*Task description*. Quote, with no changes, the lines that run from the top of the material to the line with "SC.camera = cam", both included.

*Data lines*.

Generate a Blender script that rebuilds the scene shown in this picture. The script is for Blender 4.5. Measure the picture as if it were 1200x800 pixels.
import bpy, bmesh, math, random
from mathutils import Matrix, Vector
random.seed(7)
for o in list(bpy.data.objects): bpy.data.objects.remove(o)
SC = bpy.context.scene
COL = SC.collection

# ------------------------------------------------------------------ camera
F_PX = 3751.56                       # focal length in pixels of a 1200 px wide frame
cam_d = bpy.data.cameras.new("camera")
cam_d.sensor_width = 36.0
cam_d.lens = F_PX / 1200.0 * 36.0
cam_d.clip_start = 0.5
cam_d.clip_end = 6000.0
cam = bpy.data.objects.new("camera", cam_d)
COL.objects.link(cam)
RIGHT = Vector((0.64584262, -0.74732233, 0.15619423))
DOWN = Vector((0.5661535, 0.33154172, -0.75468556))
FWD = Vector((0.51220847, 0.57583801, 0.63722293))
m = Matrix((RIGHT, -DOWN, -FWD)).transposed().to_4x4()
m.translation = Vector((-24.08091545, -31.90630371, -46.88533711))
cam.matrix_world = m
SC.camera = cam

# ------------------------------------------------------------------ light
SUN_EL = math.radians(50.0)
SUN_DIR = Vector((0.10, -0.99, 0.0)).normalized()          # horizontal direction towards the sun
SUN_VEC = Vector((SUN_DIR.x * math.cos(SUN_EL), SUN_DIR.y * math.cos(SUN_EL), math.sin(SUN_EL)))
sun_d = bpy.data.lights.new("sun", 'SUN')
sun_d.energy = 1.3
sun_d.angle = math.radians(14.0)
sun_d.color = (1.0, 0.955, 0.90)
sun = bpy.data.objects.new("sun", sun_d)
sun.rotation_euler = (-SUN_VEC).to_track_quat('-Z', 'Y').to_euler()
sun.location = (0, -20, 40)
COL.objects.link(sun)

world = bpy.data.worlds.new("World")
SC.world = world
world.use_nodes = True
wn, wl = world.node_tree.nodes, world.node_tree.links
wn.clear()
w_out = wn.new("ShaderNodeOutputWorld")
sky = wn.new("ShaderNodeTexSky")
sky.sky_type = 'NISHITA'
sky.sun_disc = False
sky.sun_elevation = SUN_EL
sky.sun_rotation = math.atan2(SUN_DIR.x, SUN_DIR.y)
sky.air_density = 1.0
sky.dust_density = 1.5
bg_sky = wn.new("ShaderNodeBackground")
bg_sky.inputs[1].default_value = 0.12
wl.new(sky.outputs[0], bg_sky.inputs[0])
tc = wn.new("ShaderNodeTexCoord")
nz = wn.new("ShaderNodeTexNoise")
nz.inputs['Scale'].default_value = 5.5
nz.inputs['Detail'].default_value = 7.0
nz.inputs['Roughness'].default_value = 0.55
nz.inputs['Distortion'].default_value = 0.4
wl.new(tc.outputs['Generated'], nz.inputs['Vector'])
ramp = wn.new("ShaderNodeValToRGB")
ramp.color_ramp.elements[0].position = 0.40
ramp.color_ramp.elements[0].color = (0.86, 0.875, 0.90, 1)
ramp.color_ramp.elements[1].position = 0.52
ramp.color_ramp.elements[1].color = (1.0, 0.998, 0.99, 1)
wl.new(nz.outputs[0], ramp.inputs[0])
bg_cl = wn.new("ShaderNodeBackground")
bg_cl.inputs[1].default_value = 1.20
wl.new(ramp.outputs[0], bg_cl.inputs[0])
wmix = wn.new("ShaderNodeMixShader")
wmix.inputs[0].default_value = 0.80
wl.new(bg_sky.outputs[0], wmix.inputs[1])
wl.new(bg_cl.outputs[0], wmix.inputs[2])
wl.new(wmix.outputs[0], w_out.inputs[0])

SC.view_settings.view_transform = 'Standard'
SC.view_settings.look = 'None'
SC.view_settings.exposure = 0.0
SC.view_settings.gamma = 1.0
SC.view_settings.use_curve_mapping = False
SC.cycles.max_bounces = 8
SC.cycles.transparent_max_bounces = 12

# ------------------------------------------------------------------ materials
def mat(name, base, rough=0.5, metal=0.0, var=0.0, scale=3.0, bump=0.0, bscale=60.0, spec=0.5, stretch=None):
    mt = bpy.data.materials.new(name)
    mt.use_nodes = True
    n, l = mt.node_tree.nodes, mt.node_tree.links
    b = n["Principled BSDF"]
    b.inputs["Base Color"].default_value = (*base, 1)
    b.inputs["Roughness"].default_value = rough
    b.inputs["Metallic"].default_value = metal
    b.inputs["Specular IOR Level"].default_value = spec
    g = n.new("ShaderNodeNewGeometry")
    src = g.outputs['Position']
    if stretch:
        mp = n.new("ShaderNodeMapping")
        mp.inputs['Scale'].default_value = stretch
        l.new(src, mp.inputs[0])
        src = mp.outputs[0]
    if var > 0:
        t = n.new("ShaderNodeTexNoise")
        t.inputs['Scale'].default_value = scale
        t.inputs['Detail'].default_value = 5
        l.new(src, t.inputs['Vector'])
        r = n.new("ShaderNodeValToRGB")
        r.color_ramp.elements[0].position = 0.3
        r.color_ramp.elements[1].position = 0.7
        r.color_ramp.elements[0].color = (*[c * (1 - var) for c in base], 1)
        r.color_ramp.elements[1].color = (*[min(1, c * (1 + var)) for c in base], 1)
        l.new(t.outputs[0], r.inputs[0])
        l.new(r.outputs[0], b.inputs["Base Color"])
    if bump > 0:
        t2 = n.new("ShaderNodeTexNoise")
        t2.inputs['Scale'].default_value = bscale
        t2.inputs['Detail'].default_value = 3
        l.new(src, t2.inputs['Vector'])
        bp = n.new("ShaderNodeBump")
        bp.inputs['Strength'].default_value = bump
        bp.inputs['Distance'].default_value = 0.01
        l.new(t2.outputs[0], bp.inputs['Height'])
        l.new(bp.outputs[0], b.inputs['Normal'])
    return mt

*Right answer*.
Generate a Blender script that rebuilds the scene shown in this picture. The script is for Blender 4.5. Measure the picture as if it were 1200x800 pixels.
import bpy, bmesh, math, random
from mathutils import Matrix, Vector
random.seed(7)
for o in list(bpy.data.objects): bpy.data.objects.remove(o)
SC = bpy.context.scene
COL = SC.collection

# ------------------------------------------------------------------ camera
F_PX = 3751.56                       # focal length in pixels of a 1200 px wide frame
cam_d = bpy.data.cameras.new("camera")
cam_d.sensor_width = 36.0
cam_d.lens = F_PX / 1200.0 * 36.0
cam_d.clip_start = 0.5
cam_d.clip_end = 6000.0
cam = bpy.data.objects.new("camera", cam_d)
COL.objects.link(cam)
RIGHT = Vector((0.64584262, -0.74732233, 0.15619423))
DOWN = Vector((0.5661535, 0.33154172, -0.75468556))
FWD = Vector((0.51220847, 0.57583801, 0.63722293))
m = Matrix((RIGHT, -DOWN, -FWD)).transposed().to_4x4()
m.translation = Vector((-24.08091545, -31.90630371, -46.88533711))
cam.matrix_world = m
SC.camera = cam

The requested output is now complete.